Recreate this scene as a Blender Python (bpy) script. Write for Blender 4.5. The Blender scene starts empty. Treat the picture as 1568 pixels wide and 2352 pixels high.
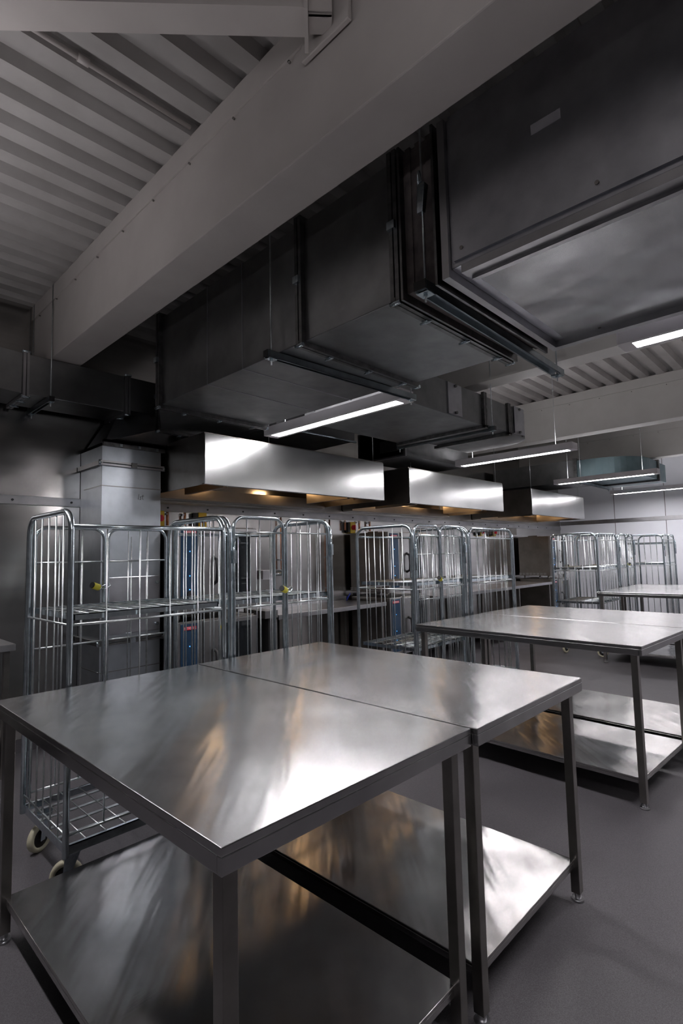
import bpy, math, random
from mathutils import Matrix, Vector
random.seed(7)
S = bpy.context.scene
COL = S.collection
PI = math.pi

# ------------------------------------------------------------------ camera
cam = bpy.data.cameras.new('camera'); cam.sensor_fit = 'VERTICAL'; cam.sensor_height = 36.0
cam.lens = 1215.25 / 2352 * 36.0; cam.clip_start = 0.05; cam.clip_end = 100
camo = bpy.data.objects.new('camera', cam); COL.objects.link(camo)
# columns: camera right, camera up, camera back in world axes (x and y follow the two directions of the building)
R = ((0.69474043, 0.04371666, 0.71793077), (-0.71889699, 0.07393719, 0.69117322), (-0.022866, -0.99630424, 0.08279493))
camo.matrix_world = Matrix(((R[0][0], -R[0][1], -R[0][2], 0), (R[1][0], -R[1][1], -R[1][2], 0), (R[2][0], -R[2][1], -R[2][2], 1.5), (0, 0, 0, 1)))
S.camera = camo
# ------------------------------------------------------------------ world, exposure, lamp strengths
w = bpy.data.worlds.new('world'); S.world = w; w.use_nodes = True
w.node_tree.nodes['Background'].inputs[0].default_value = (0.6, 0.65, 0.75, 1)
w.node_tree.nodes['Background'].inputs[1].default_value = 0.05
S.view_settings.view_transform = 'Standard'; S.view_settings.look = 'None'
S.view_settings.exposure = 0.12; S.view_settings.gamma = 1.0; S.view_settings.use_curve_mapping = False
LAMP = 72.0      # tube lamp diffusers, lower side
UPFILL = 18.0   # added glow on the lamp tops, lights deck, beams and ducts
WARM = 16.0      # hood lamps
LEDC = (1.0, 0.96, 0.985)

# ------------------------------------------------------------------ materials
MATS = {}
def nodes(name):
    m = bpy.data.materials.new(name); m.use_nodes = True
    nt = m.node_tree; b = nt.nodes['Principled BSDF']
    MATS[name] = m
    return m, nt, b
def coords(nt, scale=(1, 1, 1), kind='Object'):
    tc = nt.nodes.new('ShaderNodeNewGeometry') if kind == 'World' else nt.nodes.new('ShaderNodeTexCoord')
    mp = nt.nodes.new('ShaderNodeMapping'); mp.inputs['Scale'].default_value = scale
    nt.links.new(tc.outputs['Position' if kind == 'World' else 'Object'], mp.inputs['Vector'])
    return mp.outputs['Vector']
def noise(nt, vec, scale, detail=3.0, rough=0.55):
    n = nt.nodes.new('ShaderNodeTexNoise'); n.inputs['Scale'].default_value = scale
    n.inputs['Detail'].default_value = detail; n.inputs['Roughness'].default_value = rough
    nt.links.new(vec, n.inputs['Vector']); return n.outputs['Fac']
def ramp(nt, fac, a, b, lo=0.3, hi=0.7):
    r = nt.nodes.new('ShaderNodeMapRange'); r.inputs['From Min'].default_value = lo; r.inputs['From Max'].default_value = hi
    r.inputs['To Min'].default_value = a; r.inputs['To Max'].default_value = b
    nt.links.new(fac, r.inputs['Value']); return r.outputs['Result']
def colramp(nt, fac, ca, cb, lo=0.3, hi=0.7):
    r = nt.nodes.new('ShaderNodeValToRGB'); e = r.color_ramp.elements
    e[0].position = lo; e[1].position = hi; e[0].color = (*ca, 1); e[1].color = (*cb, 1)
    nt.links.new(fac, r.inputs['Fac']); return r.outputs['Color']
def bump(nt, b, facs):
    prev = None
    for f, s, d in facs:
        bp = nt.nodes.new('ShaderNodeBump'); bp.inputs['Strength'].default_value = s; bp.inputs['Distance'].default_value = d
        nt.links.new(f, bp.inputs['Height'])
        if prev is not None: nt.links.new(prev, bp.inputs['Normal'])
        prev = bp.outputs['Normal']
    nt.links.new(prev, b.inputs['Normal'])
def painted(name, c1, c2, rough=0.55, sc=6.0, bs=0.15, metallic=0.0):
    m, nt, b = nodes(name); v = coords(nt, kind='World')
    nt.links.new(colramp(nt, noise(nt, v, sc, 4), c1, c2), b.inputs['Base Color'])
    b.inputs['Roughness'].default_value = rough; b.inputs['Metallic'].default_value = metallic
    bump(nt, b, [(noise(nt, v, 90, 2), bs, 0.002)]); return m
def metal(name, c1, c2, r1, r2, sc=3.0, wav=0.0, wavsc=1.5, brush=None, aniso=0.0, stretch=(1, 1, 1), tangent=None, streak=0.0):
    m, nt, b = nodes(name); v = coords(nt, stretch, 'World')
    nt.links.new(colramp(nt, noise(nt, v, sc, 5), c1, c2), b.inputs['Base Color'])
    b.inputs['Metallic'].default_value = 1.0
    v2 = coords(nt, (1, 1, 1), 'World')
    nt.links.new(ramp(nt, noise(nt, v2, sc * 1.7, 6), r1, r2), b.inputs['Roughness'])
    if aniso:
        b.inputs['Anisotropic'].default_value = aniso
        cx = nt.nodes.new('ShaderNodeCombineXYZ')
        for i in range(3): cx.inputs[i].default_value = tangent[i]
        nt.links.new(cx.outputs[0], b.inputs['Tangent'])
    fs = []
    if wav: fs.append((noise(nt, coords(nt, (1, 1, 1), 'World'), wavsc, 1.5, 0.4), 1.0, wav))
    if streak:
        vv = coords(nt, (1.1, 0.13, 1), 'World'); vv.node.vector_type = 'TEXTURE'; vv.node.inputs['Rotation'].default_value = (0, 0, 0.82)
        fs.append((noise(nt, vv, 1.0, 2.5, 0.5), 1.0, streak))
    if brush: fs.append((noise(nt, coords(nt, brush, 'World'), 1.0, 3), 0.05, 0.001))
    if fs: bump(nt, b, fs)
    return m
def plain(name, c, rough=0.5, metallic=0.0, emit=None, strength=0.0):
    m, nt, b = nodes(name); v = coords(nt, kind='World')
    nt.links.new(colramp(nt, noise(nt, v, 12, 3), tuple(x * 0.88 for x in c), tuple(min(1, x * 1.1) for x in c)), b.inputs['Base Color'])
    b.inputs['Roughness'].default_value = rough; b.inputs['Metallic'].default_value = metallic
    if emit:
        b.inputs['Emission Color'].default_value = (*emit, 1); b.inputs['Emission Strength'].default_value = strength
    return m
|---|
■ **PROMPT**: Leave out the pictures and repeat the lines from the start of the material through the line with "PI = math.pi", inclusive.

■ **SOLUTION**:
Recreate this scene as a Blender Python (bpy) script. Write for Blender 4.5. The Blender scene starts empty. Treat the picture as 1568 pixels wide and 2352 pixels high.
import bpy, math, random
from mathutils import Matrix, Vector
random.seed(7)
S = bpy.context.scene
COL = S.collection
PI = math.pi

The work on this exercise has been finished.